Did you know that what you charge can be almost as important as what you’re selling? A lot of people design with their products and services and then don’t really think very much about how much they’re going to charge for them. It becomes an afterthought. Pricing your product appropriately can mean the world to what kind of sales you get. Obviously, the higher your price the more money you can make. But that isn’t true if your product isn’t selling. But a price that is too low can also impact sales in a negative way.

One thing that often happens with entrepreneurs and small business people is that they charge too little for what they are selling. This is especially true for entrepreneur some small business people that provide services. As an entrepreneur or small business person, you need to consider many factors when setting your prices. How much is it going to cost you to provide your product or service? What could you make elsewhere? What are others charging for similar products and services?

As an entrepreneur, you must be careful not to undervalue what you offer by assuming people won’t pay for it. Let’s look at some of the things that should be considered when setting your price.

How much is it going to cost you to provide your product or service?

Deciding what you’re going to charge someone should always start with what it costs you to provide the product or service. However, many service businesses skip this step because they think “I’m not really paying for materials so I don’t have to account for that kind of cost.” But you do have to account for them. How to determine how much it costs you to deliver the service can seem like a daunting task. Here a few questions to ask yourself to determine this cost.

  • How much does it cost you to run your business?
  • How much do your business cards cost?
  • How much do you pay for your telephone for your internet service?
  • How much do you pay for networking?
  • How much do you pay for computers, cell phones, etc?

Delivering the services you offer does come with some expense before the first sale. Make sure you are including that expense in your analysis of what to charge for your product or service, so you are passing along that cost to your customer.

What could you make elsewhere?

You could always get a job somewhere else doing what you do working for yourself. Look at what the going rate for that job is in your area. Break it down into an hourly rate for yourself. This should factor into your pricing as well. It is the opportunity cost of running your business. If you weren’t running your business this is what you could make elsewhere. There are lots of sites out there that will help you find the average salary or hourly rate for what you do.

What will the market bear? What is everyone else charging?

Are you providing a product or service that is also provided by someone else in your area? Search online for those competitors. Do they publish their prices online? If so what are they charging? Where do they fall compared to yours? You are going to assume that if these companies are in business they are making money and therefore people are paying those prices. You now have a range of what the market will bear. Now, look at where you think you should fall in that range. What is your experience compared to the others that are offering this service? Are you at the low end, right in the middle, or are you way more experienced? This will help you know where on the range your prices should fall.

Putting it all together.

Now you know what it costs to deliver your product or service, what you could make elsewhere, and what others are charging you are ready to set your price. Did you come up with a price that is more or less than what you thought before? Many of you probably came up with a price that was more.

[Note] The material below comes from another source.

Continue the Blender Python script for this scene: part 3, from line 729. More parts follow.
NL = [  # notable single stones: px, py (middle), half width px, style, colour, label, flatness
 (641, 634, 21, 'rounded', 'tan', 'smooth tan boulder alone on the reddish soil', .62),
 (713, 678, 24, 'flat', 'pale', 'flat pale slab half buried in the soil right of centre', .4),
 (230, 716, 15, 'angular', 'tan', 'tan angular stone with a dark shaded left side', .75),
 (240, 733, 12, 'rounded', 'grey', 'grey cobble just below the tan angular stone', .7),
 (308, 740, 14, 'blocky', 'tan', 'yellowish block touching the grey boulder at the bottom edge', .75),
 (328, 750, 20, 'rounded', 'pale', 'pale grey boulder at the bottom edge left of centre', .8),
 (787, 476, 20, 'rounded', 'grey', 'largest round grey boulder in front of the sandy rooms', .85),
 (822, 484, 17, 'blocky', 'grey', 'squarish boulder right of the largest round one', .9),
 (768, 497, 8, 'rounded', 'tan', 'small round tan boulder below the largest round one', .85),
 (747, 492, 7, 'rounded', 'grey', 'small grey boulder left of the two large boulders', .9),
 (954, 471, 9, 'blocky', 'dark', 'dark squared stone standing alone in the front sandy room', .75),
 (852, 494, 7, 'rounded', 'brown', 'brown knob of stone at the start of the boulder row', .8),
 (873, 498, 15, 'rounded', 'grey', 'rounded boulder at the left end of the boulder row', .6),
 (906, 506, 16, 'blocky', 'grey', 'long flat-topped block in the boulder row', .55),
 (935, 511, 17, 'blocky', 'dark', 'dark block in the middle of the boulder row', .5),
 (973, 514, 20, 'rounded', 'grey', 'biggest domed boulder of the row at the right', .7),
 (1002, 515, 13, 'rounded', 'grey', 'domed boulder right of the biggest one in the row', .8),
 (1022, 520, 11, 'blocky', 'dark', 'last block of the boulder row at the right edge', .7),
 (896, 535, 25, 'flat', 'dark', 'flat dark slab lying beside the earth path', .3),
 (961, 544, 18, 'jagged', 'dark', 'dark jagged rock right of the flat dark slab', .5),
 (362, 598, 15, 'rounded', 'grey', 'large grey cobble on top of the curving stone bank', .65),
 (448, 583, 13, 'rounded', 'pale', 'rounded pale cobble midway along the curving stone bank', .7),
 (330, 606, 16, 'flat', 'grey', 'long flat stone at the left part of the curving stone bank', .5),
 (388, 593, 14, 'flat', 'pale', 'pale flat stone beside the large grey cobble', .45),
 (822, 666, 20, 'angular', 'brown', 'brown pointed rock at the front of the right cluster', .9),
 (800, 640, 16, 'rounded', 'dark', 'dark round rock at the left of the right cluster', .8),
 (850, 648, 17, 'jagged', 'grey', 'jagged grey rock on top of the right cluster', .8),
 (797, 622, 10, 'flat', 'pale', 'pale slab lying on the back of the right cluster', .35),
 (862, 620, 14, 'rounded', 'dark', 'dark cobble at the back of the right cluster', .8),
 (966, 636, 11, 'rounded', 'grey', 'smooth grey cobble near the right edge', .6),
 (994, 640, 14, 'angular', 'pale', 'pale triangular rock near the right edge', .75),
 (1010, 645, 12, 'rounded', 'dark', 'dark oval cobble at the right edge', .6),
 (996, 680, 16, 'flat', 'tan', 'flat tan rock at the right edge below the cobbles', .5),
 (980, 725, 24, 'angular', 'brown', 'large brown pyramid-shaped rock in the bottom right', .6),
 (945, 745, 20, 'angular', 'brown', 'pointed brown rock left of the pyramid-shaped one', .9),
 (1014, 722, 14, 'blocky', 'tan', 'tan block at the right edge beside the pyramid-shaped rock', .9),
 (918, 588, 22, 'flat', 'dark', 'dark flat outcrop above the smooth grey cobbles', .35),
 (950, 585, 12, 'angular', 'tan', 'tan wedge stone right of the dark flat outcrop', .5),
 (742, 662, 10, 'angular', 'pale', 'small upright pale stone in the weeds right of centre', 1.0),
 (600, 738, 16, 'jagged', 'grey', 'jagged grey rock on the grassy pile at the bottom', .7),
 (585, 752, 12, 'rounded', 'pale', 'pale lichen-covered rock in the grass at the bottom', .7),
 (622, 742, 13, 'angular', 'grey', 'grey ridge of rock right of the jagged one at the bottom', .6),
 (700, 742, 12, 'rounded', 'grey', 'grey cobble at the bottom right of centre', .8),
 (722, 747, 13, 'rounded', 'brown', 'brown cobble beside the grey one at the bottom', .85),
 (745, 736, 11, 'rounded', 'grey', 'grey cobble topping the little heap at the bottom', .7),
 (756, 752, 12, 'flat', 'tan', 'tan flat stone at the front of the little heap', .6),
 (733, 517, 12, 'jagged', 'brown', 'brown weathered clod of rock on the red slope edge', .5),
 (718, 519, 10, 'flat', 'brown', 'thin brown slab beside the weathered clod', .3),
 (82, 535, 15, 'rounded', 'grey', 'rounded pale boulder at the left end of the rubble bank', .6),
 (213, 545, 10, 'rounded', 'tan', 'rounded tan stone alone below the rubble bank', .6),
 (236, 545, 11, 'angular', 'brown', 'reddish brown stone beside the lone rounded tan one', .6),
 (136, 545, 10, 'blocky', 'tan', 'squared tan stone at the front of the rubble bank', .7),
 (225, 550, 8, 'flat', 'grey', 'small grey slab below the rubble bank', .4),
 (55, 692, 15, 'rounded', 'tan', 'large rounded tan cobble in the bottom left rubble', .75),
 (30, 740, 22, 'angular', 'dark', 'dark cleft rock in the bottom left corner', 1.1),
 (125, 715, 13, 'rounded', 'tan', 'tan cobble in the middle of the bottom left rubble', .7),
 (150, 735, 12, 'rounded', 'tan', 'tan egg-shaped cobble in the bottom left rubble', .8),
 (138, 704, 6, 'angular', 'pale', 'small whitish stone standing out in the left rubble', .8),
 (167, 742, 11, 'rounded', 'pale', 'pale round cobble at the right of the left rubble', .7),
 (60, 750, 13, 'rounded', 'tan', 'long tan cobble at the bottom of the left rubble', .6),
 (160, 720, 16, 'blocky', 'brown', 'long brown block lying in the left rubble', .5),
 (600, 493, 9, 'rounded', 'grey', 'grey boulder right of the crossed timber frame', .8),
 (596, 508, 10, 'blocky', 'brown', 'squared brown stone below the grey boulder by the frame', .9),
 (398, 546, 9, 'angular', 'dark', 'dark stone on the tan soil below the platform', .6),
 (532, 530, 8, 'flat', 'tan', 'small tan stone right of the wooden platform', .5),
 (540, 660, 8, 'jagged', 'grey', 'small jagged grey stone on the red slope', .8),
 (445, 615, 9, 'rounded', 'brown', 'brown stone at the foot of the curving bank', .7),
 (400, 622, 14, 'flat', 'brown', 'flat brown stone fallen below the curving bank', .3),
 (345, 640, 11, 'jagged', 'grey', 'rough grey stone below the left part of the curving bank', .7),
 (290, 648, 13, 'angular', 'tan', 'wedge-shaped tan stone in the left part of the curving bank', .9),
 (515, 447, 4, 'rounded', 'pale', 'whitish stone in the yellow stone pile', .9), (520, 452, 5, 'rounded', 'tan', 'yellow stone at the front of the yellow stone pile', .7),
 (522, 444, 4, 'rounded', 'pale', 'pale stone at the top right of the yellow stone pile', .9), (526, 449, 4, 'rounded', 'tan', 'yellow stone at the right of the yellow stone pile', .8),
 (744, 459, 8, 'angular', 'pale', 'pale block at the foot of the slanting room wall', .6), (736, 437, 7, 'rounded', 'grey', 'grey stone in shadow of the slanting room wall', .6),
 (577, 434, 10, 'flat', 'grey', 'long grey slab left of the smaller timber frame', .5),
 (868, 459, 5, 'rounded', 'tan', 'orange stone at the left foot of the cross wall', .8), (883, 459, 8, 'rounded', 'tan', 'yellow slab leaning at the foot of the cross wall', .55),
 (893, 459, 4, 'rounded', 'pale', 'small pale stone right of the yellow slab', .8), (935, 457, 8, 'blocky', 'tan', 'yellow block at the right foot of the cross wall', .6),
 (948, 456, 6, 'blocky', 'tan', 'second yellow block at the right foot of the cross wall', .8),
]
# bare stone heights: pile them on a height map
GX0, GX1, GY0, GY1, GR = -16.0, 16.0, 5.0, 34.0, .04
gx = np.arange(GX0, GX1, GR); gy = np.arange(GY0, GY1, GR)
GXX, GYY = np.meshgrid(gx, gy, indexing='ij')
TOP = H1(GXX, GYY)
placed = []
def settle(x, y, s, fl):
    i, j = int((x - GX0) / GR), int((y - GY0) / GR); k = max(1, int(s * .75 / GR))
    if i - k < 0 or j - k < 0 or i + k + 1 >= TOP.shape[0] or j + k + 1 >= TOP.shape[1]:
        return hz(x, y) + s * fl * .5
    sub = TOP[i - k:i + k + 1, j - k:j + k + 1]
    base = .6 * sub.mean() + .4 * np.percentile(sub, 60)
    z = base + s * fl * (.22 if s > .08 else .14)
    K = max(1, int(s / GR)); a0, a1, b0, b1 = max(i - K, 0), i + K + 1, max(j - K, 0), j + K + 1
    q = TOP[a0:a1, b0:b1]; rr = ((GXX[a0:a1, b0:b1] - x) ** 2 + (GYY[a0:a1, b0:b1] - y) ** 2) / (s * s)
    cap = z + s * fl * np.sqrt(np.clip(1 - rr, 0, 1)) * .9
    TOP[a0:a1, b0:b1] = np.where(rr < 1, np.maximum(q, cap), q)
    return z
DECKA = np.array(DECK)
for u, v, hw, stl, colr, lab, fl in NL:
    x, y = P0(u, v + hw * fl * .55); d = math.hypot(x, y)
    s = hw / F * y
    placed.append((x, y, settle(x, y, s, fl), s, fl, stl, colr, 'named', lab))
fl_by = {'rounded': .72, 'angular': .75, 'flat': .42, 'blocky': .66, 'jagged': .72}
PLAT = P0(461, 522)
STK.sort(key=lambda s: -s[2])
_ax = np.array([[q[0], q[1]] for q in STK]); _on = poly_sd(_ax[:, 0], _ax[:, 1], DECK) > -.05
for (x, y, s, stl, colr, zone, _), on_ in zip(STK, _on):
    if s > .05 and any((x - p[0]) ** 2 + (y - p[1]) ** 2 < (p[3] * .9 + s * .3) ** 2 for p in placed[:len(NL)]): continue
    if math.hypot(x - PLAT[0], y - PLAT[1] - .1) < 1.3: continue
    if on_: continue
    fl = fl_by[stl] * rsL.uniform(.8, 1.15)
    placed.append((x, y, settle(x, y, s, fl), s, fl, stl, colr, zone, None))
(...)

How you communicate your price varies depending on what you are offering. In the service industry, many companies set their published price and this is what they put on their websites and say when people ask. This is often a higher price than what they actually end up charging. But it gives them room for discounts and deals. This is what most people are referring to when they say, “valued at $”.

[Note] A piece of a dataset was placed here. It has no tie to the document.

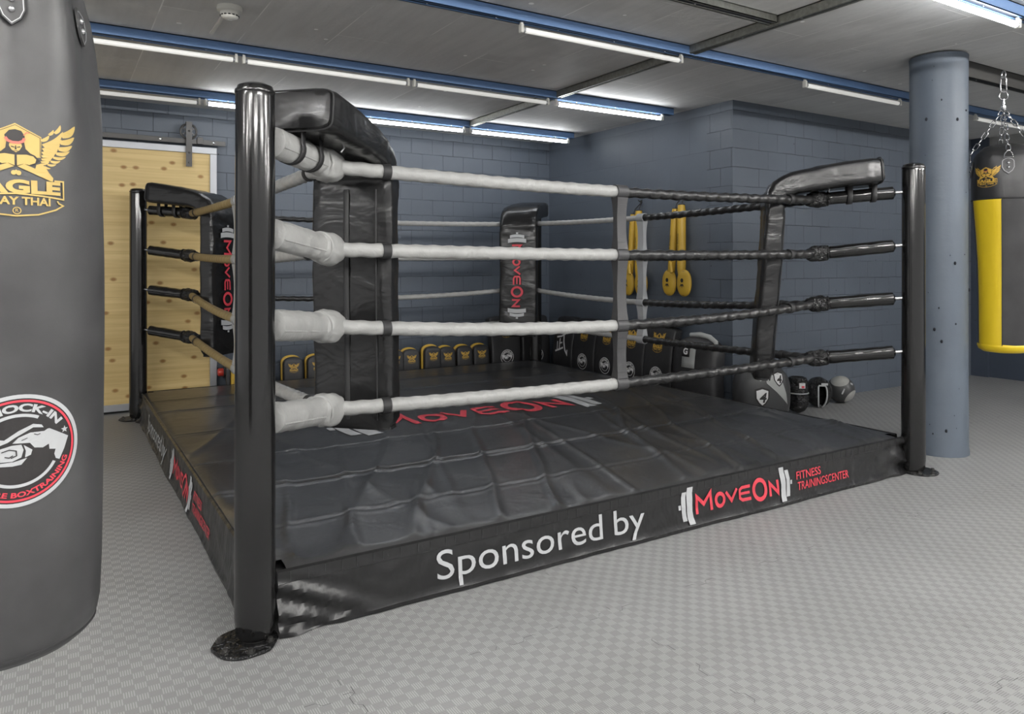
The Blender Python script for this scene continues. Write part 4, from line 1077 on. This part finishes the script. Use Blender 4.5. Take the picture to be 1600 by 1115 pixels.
for k in range(4):
    da = .14 + k * PI / 2
    f = sf2(da, 1.93); hang_tab(bag2, lambda u, v, off, f=f: f(u, v, off), .075)
    a = toc2 + da; p = Vector((gx + .172 * math.cos(a), gy + .172 * math.sin(a), 2.03)); top = Vector((gx, gy, 2.345))
    mb = MB(); dn = Vector((math.cos(a), math.sin(a), 0)); s_ = Vector((-dn.y, dn.x, 0))
    q = p + dn * .024 + Vector((0, 0, -.035))
    mb.tube([q + s_ * .026, q + s_ * .022 + Vector((0, 0, .022)), q + Vector((0, 0, .05)), q - s_ * .022 + Vector((0, 0, .022)), q - s_ * .026], .0035, 8, closed=True, up=dn); mb.build('d_ring', M['steel'], bag2)
    chain(q + Vector((0, 0, .045)), top, bag2, .05, .012, .0034)
mb = MB(); mb.tube([(gx, gy, 2.335), (gx, gy, 2.345), (gx, gy, 2.37), (gx, gy, 2.375)], [.010, .016, .016, .010], 14); mb.tube([(gx, gy, 2.37), (gx, gy, 2.415)], .009, 12); mb.build('swivel', M['steel'], bag2)
mb = MB(); link(mb, (gx, gy, 2.44), (0, 0, 1), (SY, CY, 0), .060, .030, .0045); mb.build('ring_link', M['steel'], bag2)
mb = MB(); link(mb, (gx, gy, 2.515), (0, 0, 1), (SY, CY, .3), .105, .020, .0045); mb.build('carabiner', M['steel'], bag2)
mb = MB(); link(mb, (gx, gy, 2.580), (0, 0, 1), (CY, -SY, 0), .050, .020, .005); mb.build('eye_bolt', M['steel'], bag2)

# ================================================================= PADS AND GEAR BEHIND THE RING
def rbox(mb, w_, t_, h_, bow=0.0, r=.32, top=.0, nseg=44, rows=18, taper=None):
    """upright padded slab, width on x, thickness on y (front is -y), base at z=0; rounded top"""
    S = nseg; vs = []; fs = []
    zs = []
    for k in range(rows + 1): zs.append(k / rows)
    if top: zs = sorted(set(zs + [1 - top * (1 - math.sin(PI / 2 * k / 14)) for k in range(15)] + [.015, .03, .045]))
    sec = []
    for k in range(S):
        an = 2 * PI * (k + .5) / S; c, s = math.cos(an), math.sin(an); sec.append((math.copysign(abs(c) ** r, c), math.copysign(abs(s) ** r, s)))
    for v in zs:
        kx = 1.0; ky = 1.0
        if v < .06: q = v / .06; kx = .93 + .07 * math.sqrt(q); ky = .8 + .2 * math.sqrt(q)
        if v > 1 - top:
            q = (v - (1 - top)) / top; kx = math.sqrt(max(0.0, 1 - q ** 2.6)) * .98 + .02; ky = max(.25, math.sqrt(max(0, 1 - q ** 4)))
        if taper: kx *= taper(v)
        for (c, s) in sec: vs.append(Vector((c * w_ / 2 * kx, s * t_ / 2 * ky + bow * (1 - (2 * v - 1) ** 2), v * h_)))
    n = len(zs)
    fs = [(i * S + k, i * S + (k + 1) % S, (i + 1) * S + (k + 1) % S, (i + 1) * S + k) for i in range(n - 1) for k in range(S)]
    fs.append(tuple(range(S - 1, -1, -1))); fs.append(tuple((n - 1) * S + k for k in range(S)))
    mb.add(vs, fs); return mb

def make_thai_pad():
    t = thing('thai_pad', '', 'thai pad', (0, 0, 0), 'thai pads in the row behind the ring')
    mb = MB(); rbox(mb, .185, .075, .40, top=.18); mb.v = [v + Vector((0, -.035, 0)) for v in mb.v]; mb.build('front_pad', M['pad_black'], t)
    mb = MB(); rbox(mb, .190, .035, .415, top=.18); mb.v = [v + Vector((-.006, .022, 0)) for v in mb.v]; mb.build('yellow_layer', M['mustard'], t)
    mb = MB(); rbox(mb, .180, .04, .405, top=.18); mb.v = [v + Vector((-.008, .060, 0)) for v in mb.v]; mb.build('back_pad', M['pad_black'], t)
    f = lambda k: (lambda u, v: Vector((u * .50, -.0735 - .0007 * k, .295 + v * .50)))
    for k, (a, m_, nm) in enumerate(zip(EA, ('gold_small', 'print_black', 'gold_small'), EN)): a.build(nm, M[m_], t, f(k))
    return t
tp = make_thai_pad()
row = [(457, 'front row thai pad with yellow rim nearest the left, right of the near post'), (494, 'thai pad with yellow rim mostly hidden behind the large near cushion'),
       (616, 'thai pad peeking out at the right edge of the large near cushion'), (641, 'first whole thai pad right of the large near cushion'),
       (669, 'second whole thai pad right of the large near cushion, taller with a thick yellow rim'), (697, 'third whole thai pad right of the large near cushion'),
       (724, 'fourth whole thai pad right of the large near cushion'), (750, 'last thai pad of the row, beside the black kick shields')]
random.seed(2)
for i, (px, lb) in enumerate(row):
    o = tp if i == 0 else copy_tree(tp)
    yy = 7.10; o.location = (onY(px, yy), yy, .002); o.rotation_euler = (math.radians(-4 if i != 4 else -1), 0, math.radians(random.uniform(-7, -1))); o['label'] = lb
    if i == 4: o.location.z = .03; o.location.y = 7.03

FS = fist_art(False)
def make_shield():
    t = thing('kick_shield', '', 'kick shield', (0, 0, 0), 'black kick shields leaning on the walls')
    mb = MB(); rbox(mb, .375, .11, .70, bow=-.045, r=.22, top=.07, rows=26); mb.build('padded_body', M['pad_black'], t)
    def surf(u, v, off):
        vv = v / .70; return Vector((u, -.055 - .045 * (1 - (2 * vv - 1) ** 2) - .001 - off, v))
    for k, (a, m_, nm) in enumerate(zip(EA, ('gold_small', 'print_black', 'gold_small'), EN)): a.xf(lambda x, y: (x * .78, .545 + y * 1.08)).build(nm, M[m_], t, lambda u, v, k=k: surf(u, v, .0008 * k), cut=.05)
    FS[0].xf(lambda x, y: (x * .083, .235 + y * .083)).build('badge_print', M['white_print'], t, lambda u, v: surf(u, v, 0), cut=.05)
    mb = MB(); mb.tube([(-.1, .055, .5), (-.1, .10, .45), (-.1, .10, .3), (-.1, .055, .25)], .014, 8); mb.build('handle', M['strap'], t)
    return t
def place(o, x, y, z, rz, lean, label):
    o.location = (x, y, z); o.rotation_euler = (lean, 0, rz); o['label'] = label; return o
ks = make_shield(); 
sx0 = XS - .185
spots = [(4.285, YB - .19, 0, -.10, 'black kick shield against the back wall, right after the last thai pad'),
         (4.675, YB - .20, 0, -.08, 'black kick shield at the wall corner, half behind the far ring post'),
         (sx0, 6.31, -PI / 2, -.10, 'black kick shield on the side wall next to the white brush character'),
         (sx0, 5.93, -PI / 2, -.10, 'black kick shield on the side wall, second right of the white brush character'),
         (sx0, 5.55, -PI / 2, -.10, 'black kick shield on the side wall, behind the dark grey front strap'),
         (sx0, 5.165, -PI / 2, -.07, 'black kick shield on the side wall with a black box lying on its top')]
for i, (x, y, rz, ln, lb) in enumerate(spots):
    o = ks if i == 0 else copy_tree(ks); place(o, x, y, .005, rz, ln, lb)
# shield with the brush character
t = thing('kick_shield', '', 'kick shield', (0, 0, 0), 'black kick shields leaning on the walls')
mb = MB(); rbox(mb, .36, .11, .70, bow=-.045, r=.22, top=.07, rows=26); mb.build('padded_body', M['pad_black'], t)
a = Art(); s = .01
for pts, wd in (([(-4, 8.4), (0, 9.6)], 1.0), ([(-8.5, 5.2), (-2, 6.2), (4, 8.5)], 1.0), ([(1.5, 14), (1.2, 9), (2.5, 2), (5, -4), (8, -7), (8, -3.5)], 1.15), ([(4.5, 10.5), (6.5, 8.5)], 1.0),
                ([(-3.5, 4.5), (-3.6, -3.8)], 1.0), ([(-7, 2), (-6.8, -4)], .9), ([(-3.4, .8), (.2, 1.5)], .9), ([(-9.5, -5.6), (-3, -3.8), (2, -2.2)], 1.1)):
    a.stroke(pts, wd * 1.25)
a.xf(lambda x, y: (x * s * 1.25, .38 + y * s * 1.45)).build('brush_character', M['white_print'], t, lambda u, v: Vector((u, -.056 - .045 * (1 - (2 * v / .70 - 1) ** 2), v)), cut=.05)
place(t, sx0, 6.69, .005, -PI / 2, -.10, 'black kick shield with one large white brush-stroke character')
mb = MB(); mb.box((4.90, 5.17, .735), (.16, .40, .06), bev=.012); o = mb.build('flat_black_pad', M['pad_charcoal']); tag(o, 'flat black rectangular pad lying on top of the last kick shield', 'pad')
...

You have seen this lots of times. Get this great early bird offer sign up for X service before a certain date and you can have this amazing deal for only $. And then in parentheses, it says valued at $. You’ve already determined earlier how low you can go because you know what it cost you. No longer will you be making snap decisions on what to charge someone and not knowing if you are cheating yourself. Create a spreadsheet so you can even just plug in potential offers and see how they compare to your costs. You know you don’t want to go over your published price and you don’t want to go under a certain price. And now you know those levels and all the possibilities in-between. Pricing now becomes easy and you can be sure you have set the right price.